THE BLUE TRAM
IN 7.25” GAUGE
By Julius de Waal
THE BLUE TRAM
IN 7.25” GAUGE
By Julius de Waal
With renewed interest in modelling trams, Julius de Waal gives his interpretation of the famous Blauwe Tram from the Netherlands in 7.25” gauge. Blauwe Tram is the collective name in the Netherlands for the trams that ran between 1881 and 1961 in the area between Scheveningen, The Hague, Leiden, Katwijk, Noordwijk, Haarlem, Zandvoort, Amsterdam, Purmerend , Edam and Volendam. From 1924 the trams were painted a dark blue.
Several long-distance steam and electric tram lines were combined in 1911 and operated by the North South Holland Tramway Company (NZHTM) or, for short, NZH. In 1946, all of the companies involved were transferred to the Electric Railway Company (ESM).
The tram company had two gauges. The metre gauge was only found in North Holland, while South Holland (and North Holland from Haarlem south) the trams were standard gauge. The electric company had two different voltages. Standard gauge had 1200 volts, and the metre gauge 600 volts.

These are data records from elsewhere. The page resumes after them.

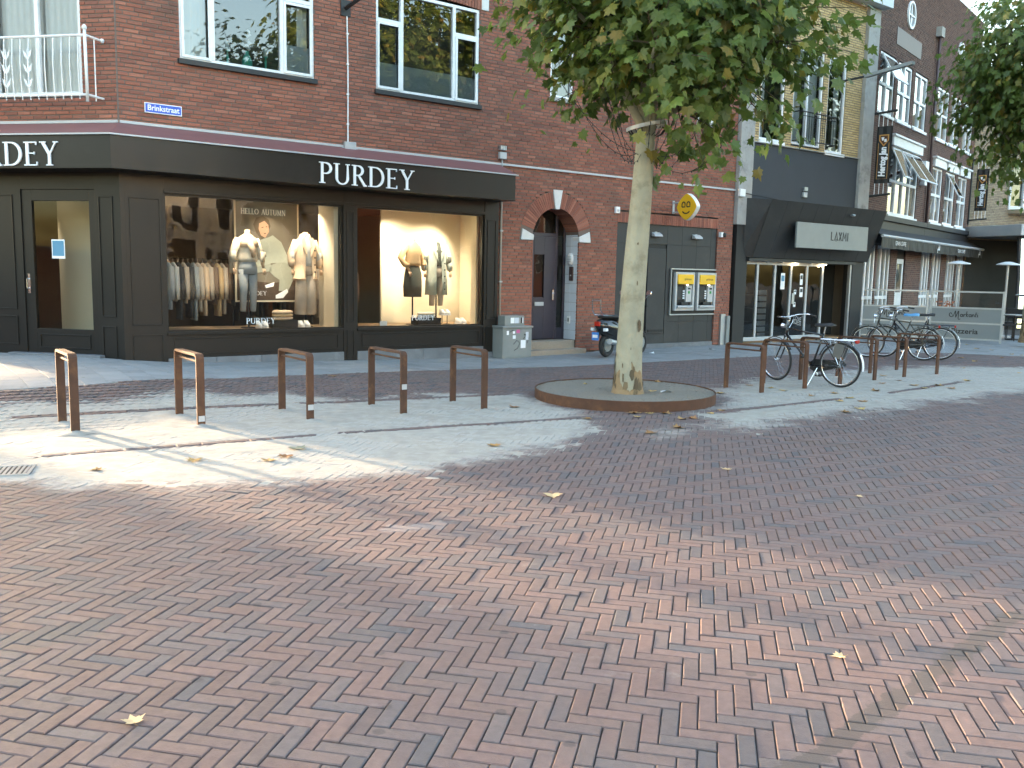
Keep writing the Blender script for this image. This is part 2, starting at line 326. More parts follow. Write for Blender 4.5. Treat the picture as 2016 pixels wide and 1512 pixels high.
def paver_mesh(l, w, zt, fine=True, wob=0):
    e, d = .004, .0035; hl, hw = l/2 - .0024, w/2 - .0024; r = [(-1,-1),(1,-1),(1,1),(-1,1)]
    q = lambda: random.uniform(-wob, wob)
    v = [(a*hl+q(), b*hw+q(), -.03) for a, b in r] + [(a*hl, b*hw, -d) for a, b in r] + [(a*(hl-e)+q(), b*(hw-e)+q(), 0) for a, b in r]
    f = [(0,1,5,4),(1,2,6,5),(2,3,7,6),(3,0,4,7),(4,5,9,8),(5,6,10,9),(6,7,11,10),(7,4,8,11),(8,9,10,11)]
    return v, f
pm = []
for k in range(6):
    b = MB(); b.add(*paver_mesh(CELL*3, CELL, 0, wob=.0016)); me = b.mesh('paver', X['paver']); pm.append(me); at = me.attributes.new('sand', 'FLOAT', 'POINT')
for n_, (x, y, t) in enumerate(near):
    o = inst('paver', pm[n_ % 6], plaza, (x, y, float(gz(x, y)) + random.gauss(0, .0012)), ANG + (math.pi/2 if t else 0) + random.gauss(0, .008))
    o.rotation_euler[0] = random.gauss(0, .006); o.rotation_euler[1] = random.gauss(0, .004)
P = np.array([(q[0], q[1]) for q in rest]); nR = len(P); th = ANG + np.array([q[2] for q in rest])*math.pi/2 + rng.normal(0, .007, nR)
gv = np.array([float(gz(x, y)) for x, y in P]) + rng.normal(0, .0012, nR)
hl, hw, e = CELL*1.5 - .0024, CELL*.5 - .0024, .004; r4 = np.array([(-1,-1),(1,-1),(1,1),(-1,1)], float)
loc = np.concatenate([np.c_[r4*[hl, hw], np.full(4, -.02)], np.c_[r4*[hl, hw], np.full(4, -.0035)], np.c_[r4*[hl-e, hw-e], np.zeros(4)]])
cc, ss = np.cos(th)[:, None], np.sin(th)[:, None]
tilt = rng.normal(0, .006, (nR, 1))*loc[None, :, 1] + rng.normal(0, .004, (nR, 1))*loc[None, :, 0]
V = np.stack([P[:, :1] + loc[None, :, 0]*cc - loc[None, :, 1]*ss, P[:, 1:] + loc[None, :, 0]*ss + loc[None, :, 1]*cc, gv[:, None] + loc[None, :, 2] + tilt], -1).reshape(-1, 3)
ff = np.array([(0,1,5,4),(1,2,6,5),(2,3,7,6),(3,0,4,7),(4,5,9,8),(5,6,10,9),(6,7,11,10),(7,4,8,11),(8,9,10,11)])
b = MB(); b.v = [tuple(v) for v in V]; b.f = [tuple(f) for f in (ff[None] + 12*np.arange(nR)[:, None, None]).reshape(-1, 4)]
o = b.build('pavers', X['paver'], plaza, kind='stuff'); add_sand(o.data)
# border courses laid end to end around the cycle stand bays
bm_ = MB(); bm_.add(*paver_mesh(.205, .085, 0)); bme = bm_.mesh('border_paver', X['paver']); bme.attributes.new('sand', 'FLOAT', 'POINT')
for a, b in STRIPS:
    L = math.hypot(b[0]-a[0], b[1]-a[1]); an = math.atan2(b[1]-a[1], b[0]-a[0]); k = int(L/.207)
    for i in range(k):
        t = (i + .5)/k; x, y = a[0] + (b[0]-a[0])*t, a[1] + (b[1]-a[1])*t; inst('border_paver', bme, plaza, (x, y, float(gz(x, y)) + .005), an + random.gauss(0, .006))

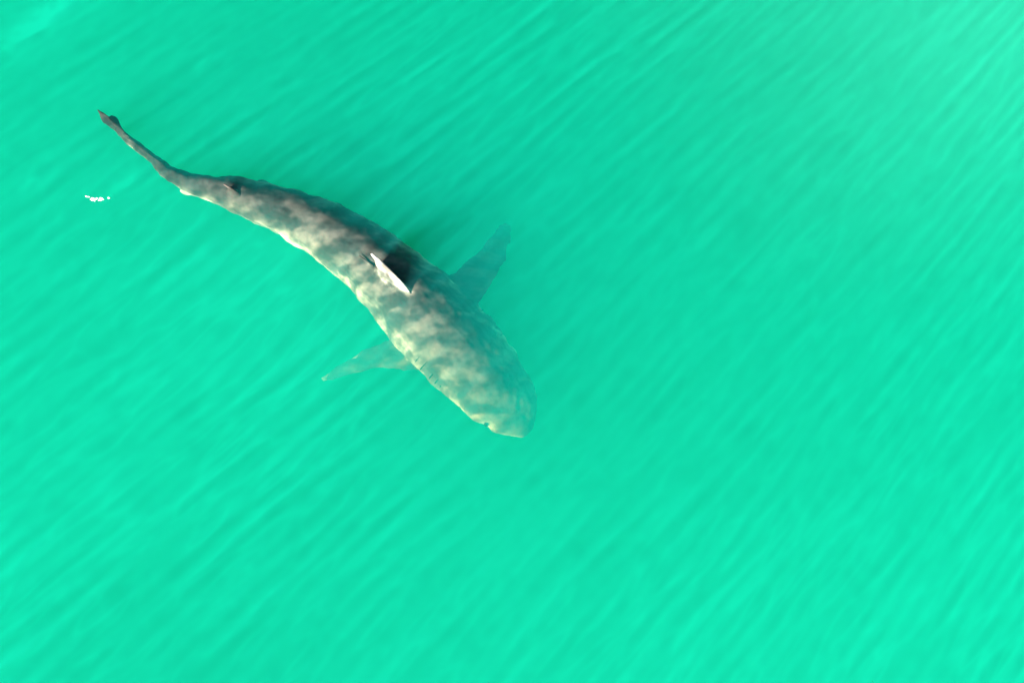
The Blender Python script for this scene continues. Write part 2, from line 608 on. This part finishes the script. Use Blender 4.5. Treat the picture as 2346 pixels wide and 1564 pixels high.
for sgn in (0, 1):
    i = station(1166, 932)
    a = math.radians(12) if sgn == 0 else math.pi - math.radians(12)
    c = skin_point(i, a, -0.004)
    bm = bmesh.new()
    bmesh.ops.create_uvsphere(bm, u_segments=16, v_segments=10, radius=0.013)
    me2 = bpy.data.meshes.new('eye')
    bm.to_mesh(me2)
    bm.free()
    me2.polygons.foreach_set('use_smooth', [True] * len(me2.polygons))
    me2.materials.append(m_eye)
    o = bpy.data.objects.new('eye', me2)
    o.location = c
    COL.objects.link(o)
    o.parent = shark
for sgn in (0, 1):
    for k in range(5):
        i = station(1082 - 15 * k, 829 - 16 * k)
        vs, fs = [], []
        for q in range(9):
            f = q / 8
            a = math.radians(28 - 52 * f)
            wd = 0.003 * math.sin(math.pi * f) + 0.0006
            if sgn:
                a = math.pi - a
            c = skin_point(i, a, -0.001)
            n_ = (c - Vector(axis[i])).normalized()
            t = Vector(tang[i])
            vs += [c - t * wd, c + n_ * 0.0015, c + t * wd, c - n_ * 0.02]
            if q:
                o_ = 4 * (q - 1)
                for j in range(4):
                    fs.append((o_ + j, o_ + (j + 1) % 4, o_ + 4 + (j + 1) % 4, o_ + 4 + j))
        fs += [(3, 2, 1, 0), (32, 33, 34, 35)]
        mesh_obj('gill_slit', vs, fs, m_eye, shark)

# ------------------------------------------------------------------ sun glint beside the tail, built as added white beads
m_f, nt, out = new_mat('sun_glint')
b = nt.nodes.new('ShaderNodeBsdfPrincipled')
b.inputs['Base Color'].default_value = (0.86, 0.88, 0.88, 1)
b.inputs['Roughness'].default_value = 0.5
nt.links.new(b.outputs[0], out.inputs['Surface'])
bm = bmesh.new()
frng = np.random.default_rng(5)
for px, py, sx, sy, n in ((215, 456, 3.6, 1.8, 42), (231, 456, 3.0, 1.6, 30), (250, 453, 1.8, 1.2, 10), (201, 450.5, 4.5, 0.6, 8)):
    for k in range(n):
        c = at(px + frng.normal() * sx, py + frng.normal() * sy, 0.028)
        rr = float(frng.uniform(0.0012, 0.0042))
        r0 = bmesh.ops.create_icosphere(bm, subdivisions=2, radius=rr)
        for v in r0['verts']:
            v.co = Vector((c.x + v.co.x, c.y + v.co.y, 0.028 + v.co.z * 0.6))
mf = bpy.data.meshes.new('sun_glint')
bm.to_mesh(mf)
bm.free()
mf.polygons.foreach_set('use_smooth', [True] * len(mf.polygons))
mf.materials.append(m_f)
sun_glint = bpy.data.objects.new('sun_glint', mf)
COL.objects.link(sun_glint)
tag(sun_glint, 'small fleck of white foam bubbles on the water below the shark\'s tail', 'sun_glint')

Between The Hague and Leiden were two tramlines. The Blue Tram drove through Voorburg, Veur/Leidschendam and Voorschoten. The Yellow Tram drove from The Hague to Leiden via Wassenaar. With a final acquisition in, 1932 the network of the Blue Tram reached its maximum size of 143 kilometres.
In the days after the Occupation car ownership increased and trams were increasingly seen as an obstacle to traffic. In the 1950s it was the NZH policy to replace streetcars with buses, which were more agile and cheaper to run. One by one the lines of the Blue Tram vanished. The busiest line Amsterdam - Haarlem - Zandvoort, ended on 31 August 1957. On 9 November 1961, the last tram drove from the Hague to Leiden.
Some 350 Blue Trams were built and seven are preserved, three in the care of the Tramway Foundation in Scheveningen and four in the NZH Public Transport Museum in Haarlem.